Oyunda bölümlerin kurgusu gayet iyi olmuş. Alice bölümlere göre kıyafet değiştiriyor ve uyum sağlıyor. Ayrıca oyunda sıkça başvurulan küçük bulmacalar da var. Bunlar kutuları topla, bulmacayı çöz, sorulara cevap ver (Senin olan fakat diğerlerinin senden daha çok kullandığı şey nedir?), atla, kapıya ulaş vs gibi.
Oyunun eksi yönlerinden bahsedelim biraz. Oyun içinde o kadar saçma şeyler ile karşılaşıyoruz ki ‘Lanet olsun. Ne halt ediyorum bilgisayarın başında bu oyunu oynayarak saatlerce’ dediğimiz çok oluyor. Fakat içimizde ki bir ses sürekli devam etmemizi söylüyor. Bazı bölümler gerçekten çok kalitesiz olmuş sanki disketten iki boyutlu bir oyun oynar gibi.
Oyunun bir diğer eskisi de (bana göre) oyunda elimizde ki bıçağı daha aktif olarak kullanabilirdik. Sonuçta bu oyuna başlayan gerçekten bir macera bekliyor ve önünde ki yaratıkları kemiklerine ayırmak istiyor fakat karşısında bir gözü olan metal çaydanlıklar ya da kalın kabuklu yengeçler görünce tek yapabildiği bıçağı sessizce saklamak oluyor.

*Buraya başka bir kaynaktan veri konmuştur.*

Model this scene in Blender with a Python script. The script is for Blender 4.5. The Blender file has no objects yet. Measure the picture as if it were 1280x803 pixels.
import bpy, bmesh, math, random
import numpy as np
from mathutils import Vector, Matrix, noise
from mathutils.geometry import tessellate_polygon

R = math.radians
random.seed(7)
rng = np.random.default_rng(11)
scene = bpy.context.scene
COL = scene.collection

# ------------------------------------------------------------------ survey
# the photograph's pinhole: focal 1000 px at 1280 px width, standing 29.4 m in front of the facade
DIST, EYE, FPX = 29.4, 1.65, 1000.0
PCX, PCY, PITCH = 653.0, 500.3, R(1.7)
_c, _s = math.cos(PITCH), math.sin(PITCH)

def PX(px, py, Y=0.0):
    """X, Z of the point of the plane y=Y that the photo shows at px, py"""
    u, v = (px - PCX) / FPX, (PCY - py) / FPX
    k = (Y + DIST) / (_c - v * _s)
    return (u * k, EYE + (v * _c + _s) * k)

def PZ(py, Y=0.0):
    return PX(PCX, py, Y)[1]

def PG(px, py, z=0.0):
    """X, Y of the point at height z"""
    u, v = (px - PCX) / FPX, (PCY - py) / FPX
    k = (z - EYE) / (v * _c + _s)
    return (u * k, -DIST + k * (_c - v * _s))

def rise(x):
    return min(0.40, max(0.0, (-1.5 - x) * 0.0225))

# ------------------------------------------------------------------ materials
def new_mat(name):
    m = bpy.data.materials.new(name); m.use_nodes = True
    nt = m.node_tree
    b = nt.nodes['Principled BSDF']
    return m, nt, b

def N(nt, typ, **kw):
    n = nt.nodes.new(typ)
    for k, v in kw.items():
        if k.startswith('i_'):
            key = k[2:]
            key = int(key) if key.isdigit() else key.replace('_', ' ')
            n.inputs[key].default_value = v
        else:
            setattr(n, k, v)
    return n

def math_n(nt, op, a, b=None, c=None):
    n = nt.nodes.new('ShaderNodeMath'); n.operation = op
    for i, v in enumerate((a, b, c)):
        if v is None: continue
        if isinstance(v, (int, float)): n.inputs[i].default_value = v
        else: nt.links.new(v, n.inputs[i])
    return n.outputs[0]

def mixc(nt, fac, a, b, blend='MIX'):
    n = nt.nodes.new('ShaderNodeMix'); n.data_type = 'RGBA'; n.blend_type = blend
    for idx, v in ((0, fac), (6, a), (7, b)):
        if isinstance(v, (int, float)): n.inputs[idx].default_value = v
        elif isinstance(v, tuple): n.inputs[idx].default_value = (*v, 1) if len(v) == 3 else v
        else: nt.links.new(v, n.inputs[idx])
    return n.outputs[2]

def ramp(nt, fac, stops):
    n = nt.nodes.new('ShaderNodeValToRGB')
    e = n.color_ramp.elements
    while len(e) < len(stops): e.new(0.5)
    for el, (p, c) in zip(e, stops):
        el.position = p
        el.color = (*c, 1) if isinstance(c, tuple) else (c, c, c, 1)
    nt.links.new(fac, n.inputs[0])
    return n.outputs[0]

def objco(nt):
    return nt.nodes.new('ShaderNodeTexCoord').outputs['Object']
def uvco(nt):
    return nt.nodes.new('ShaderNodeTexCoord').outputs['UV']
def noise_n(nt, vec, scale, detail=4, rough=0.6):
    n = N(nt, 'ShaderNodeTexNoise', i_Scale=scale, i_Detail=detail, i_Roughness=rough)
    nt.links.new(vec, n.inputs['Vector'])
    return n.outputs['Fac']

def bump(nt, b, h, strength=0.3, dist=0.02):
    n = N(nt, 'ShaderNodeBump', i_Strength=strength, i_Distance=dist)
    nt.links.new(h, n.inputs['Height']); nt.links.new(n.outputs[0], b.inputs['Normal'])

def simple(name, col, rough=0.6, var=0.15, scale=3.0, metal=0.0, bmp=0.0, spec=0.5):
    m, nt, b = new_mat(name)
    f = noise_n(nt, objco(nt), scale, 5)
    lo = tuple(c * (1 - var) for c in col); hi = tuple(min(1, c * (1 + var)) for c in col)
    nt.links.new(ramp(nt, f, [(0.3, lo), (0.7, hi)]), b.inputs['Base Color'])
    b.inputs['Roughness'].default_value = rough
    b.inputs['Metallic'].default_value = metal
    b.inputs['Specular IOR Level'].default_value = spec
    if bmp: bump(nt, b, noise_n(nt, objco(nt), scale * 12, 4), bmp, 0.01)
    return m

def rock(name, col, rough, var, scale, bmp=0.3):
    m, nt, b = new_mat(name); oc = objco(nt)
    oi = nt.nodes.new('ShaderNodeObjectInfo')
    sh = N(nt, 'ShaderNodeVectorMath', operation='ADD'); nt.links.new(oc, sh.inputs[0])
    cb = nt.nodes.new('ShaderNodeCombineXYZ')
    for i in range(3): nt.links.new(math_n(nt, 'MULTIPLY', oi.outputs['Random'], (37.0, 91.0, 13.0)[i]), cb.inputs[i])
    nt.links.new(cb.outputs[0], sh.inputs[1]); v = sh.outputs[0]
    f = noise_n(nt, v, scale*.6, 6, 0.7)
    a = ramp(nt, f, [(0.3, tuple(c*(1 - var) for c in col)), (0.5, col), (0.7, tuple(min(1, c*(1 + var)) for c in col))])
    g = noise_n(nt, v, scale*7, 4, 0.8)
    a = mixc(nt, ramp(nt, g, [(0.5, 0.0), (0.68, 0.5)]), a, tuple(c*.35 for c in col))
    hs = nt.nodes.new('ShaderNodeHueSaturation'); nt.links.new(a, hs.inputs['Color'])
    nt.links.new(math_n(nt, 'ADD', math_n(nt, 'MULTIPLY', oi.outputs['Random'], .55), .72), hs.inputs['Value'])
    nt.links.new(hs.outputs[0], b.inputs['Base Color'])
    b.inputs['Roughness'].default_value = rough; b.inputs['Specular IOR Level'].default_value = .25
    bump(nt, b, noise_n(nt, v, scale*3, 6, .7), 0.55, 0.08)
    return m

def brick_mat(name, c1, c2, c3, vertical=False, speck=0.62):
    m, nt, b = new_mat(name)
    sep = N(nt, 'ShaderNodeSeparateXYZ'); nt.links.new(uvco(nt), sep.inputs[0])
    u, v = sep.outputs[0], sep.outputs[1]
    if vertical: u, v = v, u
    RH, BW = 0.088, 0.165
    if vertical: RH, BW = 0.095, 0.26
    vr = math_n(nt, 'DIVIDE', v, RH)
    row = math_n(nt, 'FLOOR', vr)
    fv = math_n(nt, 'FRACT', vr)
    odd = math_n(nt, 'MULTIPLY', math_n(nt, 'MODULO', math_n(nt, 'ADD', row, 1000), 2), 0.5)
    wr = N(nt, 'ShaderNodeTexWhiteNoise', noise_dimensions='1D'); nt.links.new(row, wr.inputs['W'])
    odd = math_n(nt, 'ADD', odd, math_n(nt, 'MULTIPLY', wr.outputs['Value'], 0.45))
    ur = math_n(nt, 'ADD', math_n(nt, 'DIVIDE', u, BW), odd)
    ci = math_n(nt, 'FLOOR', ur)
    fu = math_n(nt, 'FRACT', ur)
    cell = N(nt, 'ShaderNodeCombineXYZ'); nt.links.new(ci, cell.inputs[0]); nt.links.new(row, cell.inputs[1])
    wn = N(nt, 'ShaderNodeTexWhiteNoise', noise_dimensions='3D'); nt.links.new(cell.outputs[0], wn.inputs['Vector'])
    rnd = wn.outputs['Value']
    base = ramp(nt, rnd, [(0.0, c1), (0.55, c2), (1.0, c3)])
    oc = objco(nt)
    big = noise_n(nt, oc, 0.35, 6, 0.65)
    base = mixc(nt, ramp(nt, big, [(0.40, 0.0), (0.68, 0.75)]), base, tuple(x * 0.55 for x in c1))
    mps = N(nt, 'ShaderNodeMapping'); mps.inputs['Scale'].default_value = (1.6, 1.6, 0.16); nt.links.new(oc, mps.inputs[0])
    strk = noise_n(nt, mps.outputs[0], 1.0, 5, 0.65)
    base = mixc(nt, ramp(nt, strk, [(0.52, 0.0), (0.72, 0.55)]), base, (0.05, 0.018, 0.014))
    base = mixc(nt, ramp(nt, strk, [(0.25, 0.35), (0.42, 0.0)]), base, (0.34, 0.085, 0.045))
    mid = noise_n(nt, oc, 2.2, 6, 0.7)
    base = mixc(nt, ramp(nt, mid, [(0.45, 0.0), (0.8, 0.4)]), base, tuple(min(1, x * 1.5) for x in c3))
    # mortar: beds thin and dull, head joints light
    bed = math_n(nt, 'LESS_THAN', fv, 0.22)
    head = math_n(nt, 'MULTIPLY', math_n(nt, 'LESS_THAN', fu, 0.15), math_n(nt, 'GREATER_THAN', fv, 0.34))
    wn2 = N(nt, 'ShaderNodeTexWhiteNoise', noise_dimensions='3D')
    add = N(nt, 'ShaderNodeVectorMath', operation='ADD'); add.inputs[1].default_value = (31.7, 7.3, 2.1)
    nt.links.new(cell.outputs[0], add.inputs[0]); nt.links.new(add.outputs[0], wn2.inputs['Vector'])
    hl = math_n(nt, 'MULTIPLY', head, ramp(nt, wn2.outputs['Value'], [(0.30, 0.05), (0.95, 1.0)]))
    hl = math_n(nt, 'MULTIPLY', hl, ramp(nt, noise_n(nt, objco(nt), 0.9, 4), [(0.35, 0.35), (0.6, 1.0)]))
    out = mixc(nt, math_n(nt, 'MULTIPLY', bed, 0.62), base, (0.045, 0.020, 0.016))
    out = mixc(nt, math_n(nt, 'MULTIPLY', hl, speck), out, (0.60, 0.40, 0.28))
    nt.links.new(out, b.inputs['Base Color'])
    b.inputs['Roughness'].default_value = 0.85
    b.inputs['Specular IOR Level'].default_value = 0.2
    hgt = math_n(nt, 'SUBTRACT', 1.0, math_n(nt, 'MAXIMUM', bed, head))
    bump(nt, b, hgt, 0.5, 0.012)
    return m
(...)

Her ne olursa olsun ‘Harikalar Diyarında’ yeni bir macera bizi bekliyor ve oyuna ilk girdiğimiz andan itibaren bizi içine çekiyor. Alice bazen İngiltere sokaklarında ki pısırık yaşamına geri dönüyor fakat buraları çok büyük bir zevkle hemen bitiriyoruz. Niye mi? Çünkü işimiz yarım kaldı daha katledeceğimiz milyonlarca yaratık var ve bir an önce harikalar diyarına geri dönmeliyiz.
-Kedi: Alice sana yolu göstereceğim.
-Alice: Yapsan iyi olur.
-Kedi: Peki korkmuyor musun?
-Alice: Korkuyorum hem de çok.
-Kedi: Korkularınla yüzleşmelisin Alice.
-Alice: Ondan değil aptal kedicik sonunda öldürmek için seni bulamayacağımdan korkuyorum!